Goal
Look through the material below, count the lines containing the word "pixels", and state only the count.
***** Information shown
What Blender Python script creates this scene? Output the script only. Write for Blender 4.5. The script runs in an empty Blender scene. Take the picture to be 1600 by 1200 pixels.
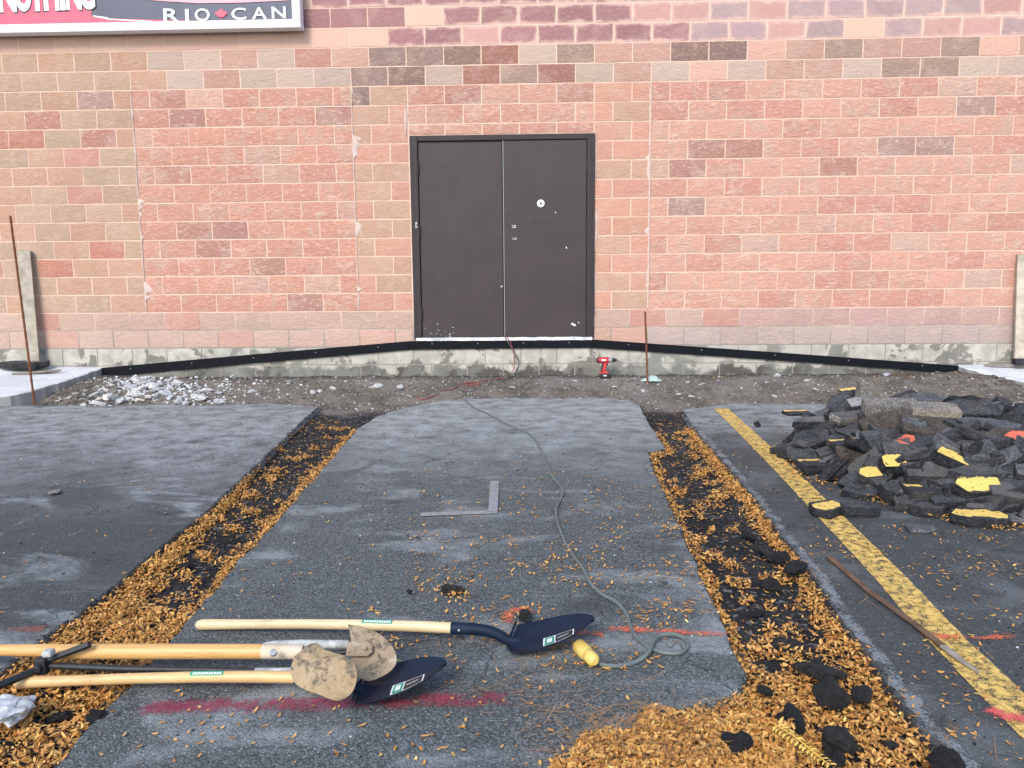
import bpy, bmesh, math, random
import numpy as np
from mathutils import Vector, Matrix, noise as mnoise
random.seed(7); rng = np.random.default_rng(7)
scene = bpy.context.scene
C = scene.collection
R = math.radians

# ------------------------------------------------------------------ camera
F_PX = 1229.57                       # focal length in pixels of the 1600 px wide photograph
CAM = Vector((0.0, -8.7297, 1.2252))
CR = Vector((0.99947919, 0.0310881, -0.00865338))
CU = Vector((0.00437117, 0.1352569, 0.99080092))
CF = Vector((-0.03197255, 0.99032273, -0.13505056))
cam_d = bpy.data.cameras.new('camera'); cam = bpy.data.objects.new('camera', cam_d); C.objects.link(cam)
m = Matrix.Identity(4)
for i in range(3):
    m[i][0] = CR[i]; m[i][1] = CU[i]; m[i][2] = -CF[i]; m[i][3] = CAM[i]
cam.matrix_world = m
cam_d.sensor_width = 36; cam_d.lens = F_PX / 1600 * 36; cam_d.clip_start = 0.05; cam_d.clip_end = 2000
scene.camera = cam

# ------------------------------------------------------------------ light
SUN_EL, SUN_AZ = R(38), R(200)       # azimuth clockwise from +Y (the wall faces -Y)
world = bpy.data.worlds.new('World'); scene.world = world; world.use_nodes = True
wn = world.node_tree.nodes; wl = world.node_tree.links
bg = wn['Background']; sky = wn.new('ShaderNodeTexSky'); sky.sky_type = 'NISHITA'; sky.sun_disc = False
sky.sun_elevation = SUN_EL; sky.sun_rotation = SUN_AZ; sky.dust_density = 1.0; sky.air_density = 1.0; sky.ozone_density = 1.0
wl.new(sky.outputs[0], bg.inputs[0]); bg.inputs[1].default_value = 0.12
sd = bpy.data.lights.new('sun', 'SUN'); sd.energy = 1.25; sd.angle = R(20); sd.color = (1.0, 0.95, 0.87)
so = bpy.data.objects.new('sun', sd); C.objects.link(so)
dirv = Vector((math.sin(SUN_AZ) * math.cos(SUN_EL), math.cos(SUN_AZ) * math.cos(SUN_EL), math.sin(SUN_EL)))
so.rotation_euler = dirv.to_track_quat('Z', 'Y').to_euler(); so.location = (-3, -12, 12)
scene.view_settings.view_transform = 'Standard'; scene.view_settings.look = 'None'
scene.view_settings.exposure = 1.40; scene.view_settings.gamma = 1; scene.view_settings.use_curve_mapping = False

# ------------------------------------------------------------------ place helpers
def ray(px, py): return CF * F_PX + CR * (px - 800) + CU * (600 - py)
def G(px, py, z=0.0):                # point of the level plane z
    v = ray(px, py); return CAM + v * ((z - CAM.z) / v.z)
def Wp(px, py, Y=0.0):               # point of the upright plane Y
    v = ray(px, py); return CAM + v * ((Y - CAM.y) / v.y)
def D(px, py, d):                    # point at depth d
    return CAM + ray(px, py) * (d / F_PX)
def fbm(x, y, z=0.0, s=1.0, o=4): return mnoise.fractal(Vector((x * s, y * s, z)), 1.0, 2.0, o)
def sm(a, b, x):
    t = max(0.0, min(1.0, (x - a) / (b - a))); return t * t * (3 - 2 * t)

# ------------------------------------------------------------------ object helpers
def tag(o, label=None, cat=None, group=None, kind=None):
    if label: o['label'] = label
    if cat: o['category'] = cat
    if group: o['group'] = group
    if kind: o['kind'] = kind
    return o
def empty(name, loc=(0, 0, 0), **k):
    o = bpy.data.objects.new(name, None); o.location = loc; o.empty_display_size = .1; C.objects.link(o); return tag(o, **k)
def link(name, me, parent=None, **k):
    o = bpy.data.objects.new(name, me); C.objects.link(o)
    if parent: o.parent = parent
    return tag(o, **k)
def mesh(name, v, f, mats=(), mi=None, smooth=False):
    me = bpy.data.meshes.new(name); me.from_pydata([tuple(p) for p in v], [], [tuple(q) for q in f])
    for x in mats: me.materials.append(x)
    if mi: me.polygons.foreach_set('material_index', mi)
    if smooth: me.polygons.foreach_set('use_smooth', [True] * len(me.polygons))
    me.update(); return me
class MB:
    def __init__(s): s.v = []; s.f = []; s.mi = []
    def add(s, v, f, mi=0):
        n = len(s.v); s.v += [tuple(p) for p in v]; s.f += [tuple(i + n for i in q) for q in f]; s.mi += [mi] * len(f)
    def box(s, c, d, M=None, mi=0):
        x, y, z = d[0] / 2, d[1] / 2, d[2] / 2
        v = [Vector((a * x, b * y, e * z)) for a in (-1, 1) for b in (-1, 1) for e in (-1, 1)]
        if M: v = [M @ p for p in v]
        v = [p + Vector(c) for p in v]
        s.add(v, [(0, 1, 3, 2), (4, 6, 7, 5), (0, 4, 5, 1), (2, 3, 7, 6), (0, 2, 6, 4), (1, 5, 7, 3)], mi)
    def tube(s, pts, rad, n=10, mi=0, cap=True):
        pts = [Vector(p) for p in pts]; rads = rad if hasattr(rad, '__len__') else [rad] * len(pts)
        rings = []; up = Vector((0.0123, 0.02, 1))
        for i, p in enumerate(pts):
            t = (pts[min(i + 1, len(pts) - 1)] - pts[max(i - 1, 0)]).normalized()
            if abs(t.dot(up)) > .95: up = Vector((1, 0.02, 0))
            a = t.cross(up).normalized(); b = a.cross(t); up = b
            rings.append([p + (a * math.cos(2 * math.pi * k / n) + b * math.sin(2 * math.pi * k / n)) * rads[i] for k in range(n)])
        v = [q for r in rings for q in r]; f = []
        for i in range(len(pts) - 1):
            for k in range(n):
                f.append((i * n + k, i * n + (k + 1) % n, (i + 1) * n + (k + 1) % n, (i + 1) * n + k))
        if cap: f += [tuple(range(n - 1, -1, -1)), tuple((len(pts) - 1) * n + k for k in range(n))]
        s.add(v, f, mi)
    def prism(s, poly, z0, z1, M=None, mi=0):      # poly in xy, extruded in z, optional matrix
        n = len(poly); v = [Vector((p[0], p[1], z0)) for p in poly] + [Vector((p[0], p[1], z1)) for p in poly]
        if M: v = [M @ p for p in v]
        s.add(v, [tuple(range(n - 1, -1, -1)), tuple(range(n, 2 * n))] + [(i, (i + 1) % n, n + (i + 1) % n, n + i) for i in range(n)], mi)
    def build(s, name, mats, parent=None, smooth=False, bevel=0, **k):
        if not isinstance(mats, (list, tuple)): mats = [mats]
        me = mesh(name, s.v, s.f, mats, s.mi, False)
        bm = bmesh.new(); bm.from_mesh(me)
        if bevel:
            bmesh.ops.bevel(bm, geom=[e for e in bm.edges if e.is_manifold and e.calc_face_angle(0) > .6], offset=bevel, segments=2, affect='EDGES', profile=.5, clamp_overlap=True)
        bmesh.ops.recalc_face_normals(bm, faces=bm.faces); bm.to_mesh(me); bm.free()
        if smooth:
            me.polygons.foreach_set('use_smooth', [True] * len(me.polygons)); me.set_sharp_from_angle(angle=R(40))
        return link(name, me, parent, **k)
def spline(pts, n=8):
    P = [Vector(p) for p in pts]; P = [P[0] * 2 - P[1]] + P + [P[-1] * 2 - P[-2]]; out = []
    for i in range(1, len(P) - 2):
        a, b, c, d = P[i - 1:i + 3]
        for k in range(n):
            t = k / n
            out.append(.5 * ((2 * b) + (c - a) * t + (2 * a - 5 * b + 4 * c - d) * t * t + (3 * b - a - 3 * c + d) * t ** 3))
    out.append(P[-2]); return out

# ------------------------------------------------------------------ materials
def S(r, g, b):                      # sRGB 0-255 -> linear
    return tuple(((c / 255) / 12.92 if c / 255 <= .04045 else ((c / 255 + .055) / 1.055) ** 2.4) for c in (r, g, b))
class Mat:
    def __init__(s, name, rough=.8, spec=.3, metal=0):
        s.m = bpy.data.materials.new(name); s.m.use_nodes = True; s.t = s.m.node_tree; s.b = s.t.nodes['Principled BSDF']
        s.b.inputs['Roughness'].default_value = rough; s.b.inputs['Specular IOR Level'].default_value = spec; s.b.inputs['Metallic'].default_value = metal
        s.tc = s.t.nodes.new('ShaderNodeTexCoord')
    def n(s, typ, **k):
        x = s.t.nodes.new(typ)
        for a, b in k.items(): setattr(x, a, b)
        return x
    def l(s, a, b): s.t.links.new(a, b)
    def inp(s, node, key, val):
        if hasattr(val, 'is_output') or isinstance(val, bpy.types.NodeSocket): s.l(val, node.inputs[key])
        else:
            if isinstance(val, tuple) and len(val) == 3 and node.inputs[key].type == 'RGBA': val = val + (1,)
            node.inputs[key].default_value = val
    def coord(s, kind='Object', rand=False, scale=None):
        o = s.tc.outputs[kind]
        if scale:
            mp = s.n('ShaderNodeMapping'); s.l(o, mp.inputs[0]); mp.inputs['Scale'].default_value = scale[:3]
            if len(scale) > 3: mp.inputs['Rotation'].default_value = scale[3:]
            o = mp.outputs[0]
        if rand:
            oi = s.n('ShaderNodeObjectInfo'); v = s.n('ShaderNodeVectorMath', operation='MULTIPLY_ADD')
            cx = s.n('ShaderNodeCombineXYZ')
            for i in range(3): s.l(oi.outputs['Random'], cx.inputs[i])
            s.l(cx.outputs[0], v.inputs[0]); v.inputs[1].default_value = (37, 91, 53); s.l(o, v.inputs[2]); o = v.outputs[0]
        return o
    def noise(s, co, scale, detail=4, rough=.6, dist=0, out='Fac'):
        x = s.n('ShaderNodeTexNoise'); s.l(co, x.inputs['Vector']); x.inputs['Scale'].default_value = scale
        x.inputs['Detail'].default_value = detail; x.inputs['Roughness'].default_value = rough; x.inputs['Distortion'].default_value = dist
        return x.outputs[out]
    def vor(s, co, scale, feat='F1', out='Distance'):
        x = s.n('ShaderNodeTexVoronoi', feature=feat); s.l(co, x.inputs['Vector']); x.inputs['Scale'].default_value = scale; return x.outputs[out]
    def ramp(s, fac, a, b, lo=0., hi=1.):
        x = s.n('ShaderNodeMapRange', interpolation_type='SMOOTHSTEP'); s.inp(x, 0, fac)
        for i, q in enumerate((a, b, lo, hi)): x.inputs[i + 1].default_value = q
        return x.outputs[0]
    def math(s, op, a, b=0.):
        x = s.n('ShaderNodeMath', operation=op); s.inp(x, 0, a); s.inp(x, 1, b); return x.outputs[0]
    def mix(s, fac, a, b, blend='MIX'):
        x = s.n('ShaderNodeMix', data_type='RGBA', blend_type=blend); s.inp(x, 'Factor', fac) if False else None
        if isinstance(fac, (int, float)): x.inputs[0].default_value = fac
        else: s.l(fac, x.inputs[0])
        for idx, v in ((6, a), (7, b)):
            if isinstance(v, tuple): x.inputs[idx].default_value = (v + (1,))[:4]
            else: s.l(v, x.inputs[idx])
        return x.outputs[2]
    def col(s, c):
        if isinstance(c, tuple): s.b.inputs['Base Color'].default_value = (c + (1,))[:4]
        else: s.l(c, s.b.inputs['Base Color'])
        return s
    def bump(s, h, strength=.5, dist=.01):
        x = s.n('ShaderNodeBump'); s.l(h, x.inputs['Height']); x.inputs['Strength'].default_value = strength; x.inputs['Distance'].default_value = dist
        s.l(x.outputs[0], s.b.inputs['Normal']); return s
    def alpha(s, fac): s.l(fac, s.b.inputs['Alpha']); return s
def simple(name, c, rough=.6, spec=.4, metal=0, var=.25, scale=20, bump=0, dark=None, rand=True):
    s = Mat(name, rough, spec, metal); co = s.coord(rand=rand)
    n = s.noise(co, scale, 5, .65); d = dark or tuple(x * (1 - var) for x in c)
    s.col(s.mix(s.ramp(n, .3, .7), d, c))
    if bump: s.bump(s.noise(co, scale * 3, 5, .7), bump, .004)
    return s.m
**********
Response to this task
2